Le récit de cette lettre qui avait circulé dans les mosquées du temps du bey Hammouda Bacha est narré avec force détail dans le volumineux livre d’Ahmed Ibn Dhiaf.
Un deuxième bey souvent cité pour ses faits d’armes : Ahmed bey (1837-1855). On parle d’Ahmed bey (notre photo) pour au moins trois réalisations : le drapeau tunisien tel que nous le connaissons aujourd’hui, officialisé en 1837; l’abolition de l’esclavage en 1846; et la création de l’Ecole militaire du Bardo, en 1837.
« Un deuxième bey souvent cité pour ses faits d’armes : Ahmed bey (1837-1855). On parle de lui pour au moins trois réalisations : le drapeau tunisien tel que nous le connaissons aujourd’hui, officialisé en 1837; l’abolition de l’esclavage, en 1846; et la création de l’Ecole militaire du Bardo, en 1837 ».
« Le bey du peuple »
Enfin, celui qui est resté jusqu’à nos jours dans la mémoire des Tunisiens, le martyr Moncef Bey (1942-1943). Celui que l’on appelle « le bey du peuple » a été un déporté à Pau, en France, où il meurt pour avoir été un monarque nationaliste qui a refusé la colonisation. Cette phrase :« J’ai juré de défendre mon peuple jusqu’à mon dernier souffle. Je ne partirai que si mon peuple me le demande », lui a valu d’être détesté par la colonisation française. Et contrairement à tous les beys, il est inhumé au cimetière du Jellaz. Des funérailles nationales lui ont été organisées sous la direction d’une grande figure de la lutte pour l’indépendance, Farhat Hached, le père de l’Union générale tunisienne du travail (UGTT).
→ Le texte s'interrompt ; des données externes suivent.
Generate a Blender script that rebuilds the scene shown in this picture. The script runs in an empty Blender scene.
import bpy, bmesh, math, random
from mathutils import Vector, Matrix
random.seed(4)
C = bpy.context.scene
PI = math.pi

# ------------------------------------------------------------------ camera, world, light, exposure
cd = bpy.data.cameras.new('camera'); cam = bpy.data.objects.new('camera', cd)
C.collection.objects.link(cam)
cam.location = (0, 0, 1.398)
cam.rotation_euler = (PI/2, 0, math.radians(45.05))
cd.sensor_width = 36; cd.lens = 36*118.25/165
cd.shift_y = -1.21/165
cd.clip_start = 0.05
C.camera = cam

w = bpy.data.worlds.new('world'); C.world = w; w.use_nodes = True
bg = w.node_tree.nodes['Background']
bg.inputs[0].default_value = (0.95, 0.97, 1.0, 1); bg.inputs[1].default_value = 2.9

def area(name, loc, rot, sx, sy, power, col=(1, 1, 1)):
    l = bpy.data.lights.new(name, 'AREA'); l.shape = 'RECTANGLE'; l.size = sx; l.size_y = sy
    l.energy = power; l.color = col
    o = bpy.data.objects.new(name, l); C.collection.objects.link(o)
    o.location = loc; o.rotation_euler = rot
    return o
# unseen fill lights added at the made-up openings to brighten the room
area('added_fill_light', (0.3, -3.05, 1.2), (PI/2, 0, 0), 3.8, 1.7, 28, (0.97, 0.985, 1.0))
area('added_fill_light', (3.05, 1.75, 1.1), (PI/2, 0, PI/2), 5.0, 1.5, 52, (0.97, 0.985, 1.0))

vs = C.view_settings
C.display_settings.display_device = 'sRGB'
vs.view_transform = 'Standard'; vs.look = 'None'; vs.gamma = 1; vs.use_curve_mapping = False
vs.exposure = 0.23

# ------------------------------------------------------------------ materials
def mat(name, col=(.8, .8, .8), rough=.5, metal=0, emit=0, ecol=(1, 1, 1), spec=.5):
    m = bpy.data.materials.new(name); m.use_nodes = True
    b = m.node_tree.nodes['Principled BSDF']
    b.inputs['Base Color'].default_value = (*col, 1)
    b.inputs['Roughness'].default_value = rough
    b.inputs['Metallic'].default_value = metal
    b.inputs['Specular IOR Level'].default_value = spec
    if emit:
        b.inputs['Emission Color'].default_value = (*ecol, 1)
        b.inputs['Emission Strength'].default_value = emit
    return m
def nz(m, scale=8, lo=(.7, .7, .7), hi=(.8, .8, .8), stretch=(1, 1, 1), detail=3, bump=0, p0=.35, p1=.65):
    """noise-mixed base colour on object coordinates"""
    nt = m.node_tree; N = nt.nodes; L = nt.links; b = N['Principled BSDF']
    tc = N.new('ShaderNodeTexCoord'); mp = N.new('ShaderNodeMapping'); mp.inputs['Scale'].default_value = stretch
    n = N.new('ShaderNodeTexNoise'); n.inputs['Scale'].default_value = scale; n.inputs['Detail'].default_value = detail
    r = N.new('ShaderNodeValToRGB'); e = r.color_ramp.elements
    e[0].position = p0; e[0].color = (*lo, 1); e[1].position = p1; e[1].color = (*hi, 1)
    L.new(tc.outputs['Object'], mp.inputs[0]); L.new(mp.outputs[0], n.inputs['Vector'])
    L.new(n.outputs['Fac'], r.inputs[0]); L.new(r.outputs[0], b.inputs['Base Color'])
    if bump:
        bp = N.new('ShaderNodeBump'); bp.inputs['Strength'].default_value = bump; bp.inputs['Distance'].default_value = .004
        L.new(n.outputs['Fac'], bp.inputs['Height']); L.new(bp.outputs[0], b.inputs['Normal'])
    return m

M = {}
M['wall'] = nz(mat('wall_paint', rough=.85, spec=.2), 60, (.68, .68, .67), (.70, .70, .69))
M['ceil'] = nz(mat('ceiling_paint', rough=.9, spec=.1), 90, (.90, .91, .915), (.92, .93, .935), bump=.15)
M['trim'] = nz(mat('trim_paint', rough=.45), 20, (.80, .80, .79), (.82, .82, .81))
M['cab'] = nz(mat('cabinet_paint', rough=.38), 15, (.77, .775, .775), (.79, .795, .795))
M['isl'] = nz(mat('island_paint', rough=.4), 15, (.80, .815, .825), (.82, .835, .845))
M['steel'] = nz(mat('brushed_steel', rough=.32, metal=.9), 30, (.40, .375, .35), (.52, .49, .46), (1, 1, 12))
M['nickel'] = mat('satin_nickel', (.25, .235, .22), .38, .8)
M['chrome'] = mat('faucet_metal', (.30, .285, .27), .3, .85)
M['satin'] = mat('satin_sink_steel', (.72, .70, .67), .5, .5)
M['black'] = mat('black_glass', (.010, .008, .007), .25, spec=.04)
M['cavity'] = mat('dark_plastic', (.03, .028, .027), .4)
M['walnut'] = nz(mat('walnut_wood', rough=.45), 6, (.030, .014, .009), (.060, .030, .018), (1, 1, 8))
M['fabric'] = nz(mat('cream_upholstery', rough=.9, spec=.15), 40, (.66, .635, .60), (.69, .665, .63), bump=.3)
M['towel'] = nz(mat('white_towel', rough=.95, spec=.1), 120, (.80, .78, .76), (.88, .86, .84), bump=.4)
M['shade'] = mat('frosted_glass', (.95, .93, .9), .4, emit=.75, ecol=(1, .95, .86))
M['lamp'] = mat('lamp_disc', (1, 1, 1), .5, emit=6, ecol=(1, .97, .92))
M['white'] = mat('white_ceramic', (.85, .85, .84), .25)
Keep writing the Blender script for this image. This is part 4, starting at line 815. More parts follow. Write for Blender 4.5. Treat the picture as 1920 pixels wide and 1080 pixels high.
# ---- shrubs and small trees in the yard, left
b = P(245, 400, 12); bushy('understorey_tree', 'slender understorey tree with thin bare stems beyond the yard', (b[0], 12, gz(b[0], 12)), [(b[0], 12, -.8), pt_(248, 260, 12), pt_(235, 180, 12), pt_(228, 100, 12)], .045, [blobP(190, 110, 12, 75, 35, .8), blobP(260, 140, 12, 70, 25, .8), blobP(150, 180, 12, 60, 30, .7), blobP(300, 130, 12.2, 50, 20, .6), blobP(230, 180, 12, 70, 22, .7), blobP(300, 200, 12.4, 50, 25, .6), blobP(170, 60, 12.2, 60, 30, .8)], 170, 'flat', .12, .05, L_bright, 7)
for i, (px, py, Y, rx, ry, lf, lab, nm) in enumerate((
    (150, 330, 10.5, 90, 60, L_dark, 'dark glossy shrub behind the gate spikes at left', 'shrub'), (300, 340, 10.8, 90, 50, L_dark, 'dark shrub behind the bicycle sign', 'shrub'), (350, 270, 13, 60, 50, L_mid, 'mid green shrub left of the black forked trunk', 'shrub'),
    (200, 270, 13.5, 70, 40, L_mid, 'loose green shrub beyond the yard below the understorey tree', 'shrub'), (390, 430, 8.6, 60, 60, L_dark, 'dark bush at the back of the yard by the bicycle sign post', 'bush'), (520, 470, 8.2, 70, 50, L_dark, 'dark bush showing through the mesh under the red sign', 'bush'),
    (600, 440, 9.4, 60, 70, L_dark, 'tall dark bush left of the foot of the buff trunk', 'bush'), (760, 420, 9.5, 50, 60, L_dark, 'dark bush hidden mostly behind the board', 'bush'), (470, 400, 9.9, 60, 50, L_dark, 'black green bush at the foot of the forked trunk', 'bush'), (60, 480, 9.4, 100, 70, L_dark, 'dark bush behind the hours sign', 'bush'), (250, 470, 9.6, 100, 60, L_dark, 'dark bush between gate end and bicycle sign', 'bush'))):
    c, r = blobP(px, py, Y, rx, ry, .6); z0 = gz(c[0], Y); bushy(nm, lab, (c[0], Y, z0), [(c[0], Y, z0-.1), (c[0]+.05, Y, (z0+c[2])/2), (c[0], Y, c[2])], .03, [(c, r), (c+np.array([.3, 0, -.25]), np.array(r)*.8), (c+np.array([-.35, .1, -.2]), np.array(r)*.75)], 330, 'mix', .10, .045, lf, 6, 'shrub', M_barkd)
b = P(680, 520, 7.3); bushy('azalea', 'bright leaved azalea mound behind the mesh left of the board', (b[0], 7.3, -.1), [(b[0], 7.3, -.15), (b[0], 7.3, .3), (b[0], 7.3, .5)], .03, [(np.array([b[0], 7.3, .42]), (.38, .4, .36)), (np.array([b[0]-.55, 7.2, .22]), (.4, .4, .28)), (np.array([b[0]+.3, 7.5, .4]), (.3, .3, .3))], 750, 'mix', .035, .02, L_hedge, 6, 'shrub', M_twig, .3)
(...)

Et, comme les choses ne sont pas toujours simples, un des beys parmi les plus honnis, parce que la colonisation française est arrivée sous son règne, Sadok bey (1859-1882), a promulgué, en 1861, certes sous la menace des parties étrangères, la première véritable Constitution du monde musulman qui sépare les pouvoirs exécutif, judiciaire et législatif, limite les pouvoirs du bey et crée de nouvelles cours de justice. Comme, il fonde, en 1875, le Collège Sadiki qui a formé l’élite nationaliste du pays et nombre de cadres qui dirigeront la République dont nous commémorons, aujourd’hui, le 68ème anniversaire.
Un « bâton drainé par un oued »
Le comportement de nombreux beys qui ont fait bon ménage avec la colonisation du pays est incontestablement à l’origine de l’abolition de la monarchie, le 25 juillet 1957. Bourguiba et nombre de ses compagnons de la lutte pour l’indépendance ont toujours peu apprécié – pour ne pas dire plus – ces monarques dont beaucoup n’étaient pas gagnés donc à la cause nationale. Bourguiba avait qualifié Hussein Bin Ali, le fondateur de la dynastie husseinite, de « bâton drainé par un oued ». Sans doute pour signifier qu’il est bien étranger à la Tunisie.
Dans un article publié par notre confrère Leaders.com, en date du 25 juillet 2019, l’historien Adel Ben Youssef a rappelé que Bourguiba avait en tête d’abolir la monarchie. En donnant deux preuves. D’abord, en affirmant, dans un discours en date du 8 avril 1957, que « Moncef bey lui avait dit qu’il fallait proclamer la République ». Ensuite, en attaquant nommément, le 18 juillet 1957, la famille husseinite indiquant que cette dernière « bravait la loi et ne pensait qu’accumuler les richesses ». Un discours qui « comportait des menaces ». De ce fait, le fruit était bien mûr et la proclamation de la République et l’abolition de la monarchie, le 25 juillet 1957, étaient dans bien des têtes (notre photo).
Bourguiba a attaqué nommément, le 18 juillet 1957, la famille husseinite indiquant que cette dernière « bravait la loi et ne pensait qu’accumuler les richesses ». Un discours qui « comportait des menaces ».